Drippy faucets offer lesson in physics
Peter Taborek uses high-speed video to capture the motion of drops and bubbles coming apart. Knowing the details of this “pinch-off” process is important when designing inkjet printers and also is useful in biotechnology when fluid is used on microchips, as well as for applications in cosmetics, food and structural materials industries.
To Peter Taborek, a drippy faucet is a physics experiment.
Taborek uses high-speed video to capture the motion of drops and bubbles coming apart. Knowing the details of this “pinch-off” process is important when designing inkjet printers, because ink must form a single droplet without trailing liquid. It also is useful in biotechnology when fluid is used on microchips, and it has applications in cosmetics, food and structural materials industries.

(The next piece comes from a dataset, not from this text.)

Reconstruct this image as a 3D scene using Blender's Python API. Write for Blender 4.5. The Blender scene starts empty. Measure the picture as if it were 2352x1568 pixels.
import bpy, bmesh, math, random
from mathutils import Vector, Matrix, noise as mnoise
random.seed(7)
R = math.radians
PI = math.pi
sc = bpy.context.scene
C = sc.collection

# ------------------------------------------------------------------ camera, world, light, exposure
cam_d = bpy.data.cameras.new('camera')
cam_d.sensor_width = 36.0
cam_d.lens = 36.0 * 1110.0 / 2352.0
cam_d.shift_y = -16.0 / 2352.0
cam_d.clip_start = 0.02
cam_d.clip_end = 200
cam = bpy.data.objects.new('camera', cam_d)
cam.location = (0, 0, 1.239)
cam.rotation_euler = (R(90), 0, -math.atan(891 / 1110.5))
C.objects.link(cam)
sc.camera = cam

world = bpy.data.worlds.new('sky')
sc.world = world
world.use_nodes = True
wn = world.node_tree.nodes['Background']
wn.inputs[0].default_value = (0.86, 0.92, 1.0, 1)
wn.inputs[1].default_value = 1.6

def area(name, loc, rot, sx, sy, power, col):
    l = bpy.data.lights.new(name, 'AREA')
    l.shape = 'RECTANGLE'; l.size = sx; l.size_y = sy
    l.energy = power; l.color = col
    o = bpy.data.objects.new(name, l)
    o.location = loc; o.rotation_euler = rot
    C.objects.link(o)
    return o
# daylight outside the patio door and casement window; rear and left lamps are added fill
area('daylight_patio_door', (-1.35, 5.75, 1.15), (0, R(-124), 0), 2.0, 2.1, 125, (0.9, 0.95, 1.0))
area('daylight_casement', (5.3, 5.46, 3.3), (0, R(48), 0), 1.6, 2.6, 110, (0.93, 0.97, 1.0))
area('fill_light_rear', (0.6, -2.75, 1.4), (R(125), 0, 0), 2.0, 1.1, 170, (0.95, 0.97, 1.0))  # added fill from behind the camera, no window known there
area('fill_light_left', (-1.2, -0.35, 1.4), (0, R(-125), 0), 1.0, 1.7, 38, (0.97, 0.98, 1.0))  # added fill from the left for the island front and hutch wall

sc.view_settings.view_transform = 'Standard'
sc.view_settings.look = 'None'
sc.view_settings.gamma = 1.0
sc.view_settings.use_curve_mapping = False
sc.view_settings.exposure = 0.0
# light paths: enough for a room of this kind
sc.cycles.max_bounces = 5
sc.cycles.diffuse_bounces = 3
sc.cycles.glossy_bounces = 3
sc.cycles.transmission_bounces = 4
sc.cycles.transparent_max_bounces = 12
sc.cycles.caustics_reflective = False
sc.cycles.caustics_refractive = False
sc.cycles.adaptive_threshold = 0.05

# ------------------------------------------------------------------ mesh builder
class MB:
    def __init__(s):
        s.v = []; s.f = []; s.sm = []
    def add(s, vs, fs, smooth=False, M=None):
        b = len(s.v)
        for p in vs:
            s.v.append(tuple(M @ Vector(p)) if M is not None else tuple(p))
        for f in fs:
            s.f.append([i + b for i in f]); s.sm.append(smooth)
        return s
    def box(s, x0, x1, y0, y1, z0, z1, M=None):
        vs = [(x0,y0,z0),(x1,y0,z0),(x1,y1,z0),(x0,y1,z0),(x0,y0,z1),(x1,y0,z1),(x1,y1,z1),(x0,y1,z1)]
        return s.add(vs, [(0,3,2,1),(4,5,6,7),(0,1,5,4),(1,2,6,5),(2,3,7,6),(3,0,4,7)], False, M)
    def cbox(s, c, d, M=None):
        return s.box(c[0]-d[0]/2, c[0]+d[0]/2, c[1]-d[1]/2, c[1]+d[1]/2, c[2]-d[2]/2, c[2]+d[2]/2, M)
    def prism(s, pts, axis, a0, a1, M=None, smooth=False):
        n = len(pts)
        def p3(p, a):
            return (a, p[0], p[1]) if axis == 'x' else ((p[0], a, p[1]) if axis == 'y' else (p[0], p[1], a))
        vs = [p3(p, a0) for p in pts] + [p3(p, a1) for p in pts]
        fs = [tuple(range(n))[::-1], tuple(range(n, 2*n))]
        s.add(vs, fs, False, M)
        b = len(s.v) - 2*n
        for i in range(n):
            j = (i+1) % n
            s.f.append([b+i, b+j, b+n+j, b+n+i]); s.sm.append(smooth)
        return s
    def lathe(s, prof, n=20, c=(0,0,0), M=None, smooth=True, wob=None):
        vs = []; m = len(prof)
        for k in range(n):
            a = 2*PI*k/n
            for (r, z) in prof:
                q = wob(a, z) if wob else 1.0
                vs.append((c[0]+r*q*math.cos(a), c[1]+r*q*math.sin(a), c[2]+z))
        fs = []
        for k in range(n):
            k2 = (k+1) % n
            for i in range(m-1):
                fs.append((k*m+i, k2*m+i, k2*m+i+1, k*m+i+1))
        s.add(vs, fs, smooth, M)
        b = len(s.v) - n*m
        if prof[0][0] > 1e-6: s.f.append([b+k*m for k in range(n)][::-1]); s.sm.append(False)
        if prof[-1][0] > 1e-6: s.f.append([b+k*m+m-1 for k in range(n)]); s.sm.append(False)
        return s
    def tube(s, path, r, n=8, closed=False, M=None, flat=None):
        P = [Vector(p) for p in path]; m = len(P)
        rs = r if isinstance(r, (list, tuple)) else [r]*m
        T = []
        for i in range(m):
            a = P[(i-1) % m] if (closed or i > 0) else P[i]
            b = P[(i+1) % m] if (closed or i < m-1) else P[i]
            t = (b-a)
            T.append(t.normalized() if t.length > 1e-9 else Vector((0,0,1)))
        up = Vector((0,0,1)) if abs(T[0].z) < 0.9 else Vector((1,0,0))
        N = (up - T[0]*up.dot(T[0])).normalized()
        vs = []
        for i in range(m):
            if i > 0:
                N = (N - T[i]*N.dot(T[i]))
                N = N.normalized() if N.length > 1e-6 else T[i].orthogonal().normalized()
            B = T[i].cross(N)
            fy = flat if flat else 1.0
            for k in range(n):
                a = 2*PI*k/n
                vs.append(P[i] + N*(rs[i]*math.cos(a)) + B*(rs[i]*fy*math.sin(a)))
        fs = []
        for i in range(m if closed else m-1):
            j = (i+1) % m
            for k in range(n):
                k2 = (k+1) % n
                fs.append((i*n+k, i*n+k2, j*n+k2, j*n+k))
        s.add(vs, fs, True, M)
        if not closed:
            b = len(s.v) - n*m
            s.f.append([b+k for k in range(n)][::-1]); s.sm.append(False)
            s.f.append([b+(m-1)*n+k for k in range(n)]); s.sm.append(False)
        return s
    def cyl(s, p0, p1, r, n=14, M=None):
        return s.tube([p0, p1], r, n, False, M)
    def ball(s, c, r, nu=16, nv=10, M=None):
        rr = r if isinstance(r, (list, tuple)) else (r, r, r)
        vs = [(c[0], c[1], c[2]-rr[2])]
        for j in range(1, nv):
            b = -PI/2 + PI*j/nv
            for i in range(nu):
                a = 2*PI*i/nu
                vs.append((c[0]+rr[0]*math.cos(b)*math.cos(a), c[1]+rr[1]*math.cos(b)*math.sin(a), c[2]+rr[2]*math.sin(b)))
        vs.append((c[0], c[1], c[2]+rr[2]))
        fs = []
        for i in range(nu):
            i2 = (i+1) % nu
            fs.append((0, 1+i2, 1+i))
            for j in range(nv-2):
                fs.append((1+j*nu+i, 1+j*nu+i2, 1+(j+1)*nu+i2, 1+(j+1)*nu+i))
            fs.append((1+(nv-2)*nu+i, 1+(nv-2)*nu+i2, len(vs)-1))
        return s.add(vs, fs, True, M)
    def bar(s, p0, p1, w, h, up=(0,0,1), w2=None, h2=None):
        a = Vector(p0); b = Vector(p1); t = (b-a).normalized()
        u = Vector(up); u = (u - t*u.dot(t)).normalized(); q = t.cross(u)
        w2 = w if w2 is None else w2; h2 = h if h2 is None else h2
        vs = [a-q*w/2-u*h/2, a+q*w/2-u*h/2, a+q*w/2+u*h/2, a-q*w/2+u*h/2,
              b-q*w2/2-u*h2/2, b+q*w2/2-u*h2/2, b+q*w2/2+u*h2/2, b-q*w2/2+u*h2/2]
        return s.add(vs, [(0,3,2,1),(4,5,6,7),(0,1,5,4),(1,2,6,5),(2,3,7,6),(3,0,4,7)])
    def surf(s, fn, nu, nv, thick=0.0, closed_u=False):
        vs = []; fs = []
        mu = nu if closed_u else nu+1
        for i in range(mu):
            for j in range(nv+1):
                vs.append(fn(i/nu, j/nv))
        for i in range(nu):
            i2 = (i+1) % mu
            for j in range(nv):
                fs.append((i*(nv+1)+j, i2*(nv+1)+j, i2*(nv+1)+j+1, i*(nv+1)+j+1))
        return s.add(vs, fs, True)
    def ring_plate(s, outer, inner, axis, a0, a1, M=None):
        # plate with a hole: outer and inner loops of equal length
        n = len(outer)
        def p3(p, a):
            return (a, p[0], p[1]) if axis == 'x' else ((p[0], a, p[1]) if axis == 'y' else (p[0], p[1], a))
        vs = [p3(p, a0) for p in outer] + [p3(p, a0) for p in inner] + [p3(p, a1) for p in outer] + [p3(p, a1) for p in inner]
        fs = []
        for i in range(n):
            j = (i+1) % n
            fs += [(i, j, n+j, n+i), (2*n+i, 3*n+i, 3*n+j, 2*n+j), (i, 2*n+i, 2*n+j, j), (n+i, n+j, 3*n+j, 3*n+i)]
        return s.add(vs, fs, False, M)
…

“When water drips from your kitchen faucet, it spontaneously forms a long filament of fluid that connects to the falling drop,” says Taborek, UC Irvine physics professor. “The connection point shrinks to zero in a characteristic way that we have studied in detail, down to atomic dimensions.”
In a recent study, published in the journal Physical Review Letters, Taborek and colleague Justin Burton analyze the pinch-off process of xenon bubbles in water. Xenon gas is used in lamps and lasers and has been used as a general anesthetic.
The scientists discovered the main difference between drops and bubbles is the density of the liquid inside. The pinch-off process is bubble-like until a certain density is reached, then the pinching becomes drop-like.
“In addition to providing amusement for physicists and mathematicians, the pinch-off process in drops and bubbles is a model system to study how one thing turns into two things,” Taborek says. “This is common in nature, ranging from the Big Bang to cell division.”
The National Science Foundation funded this study.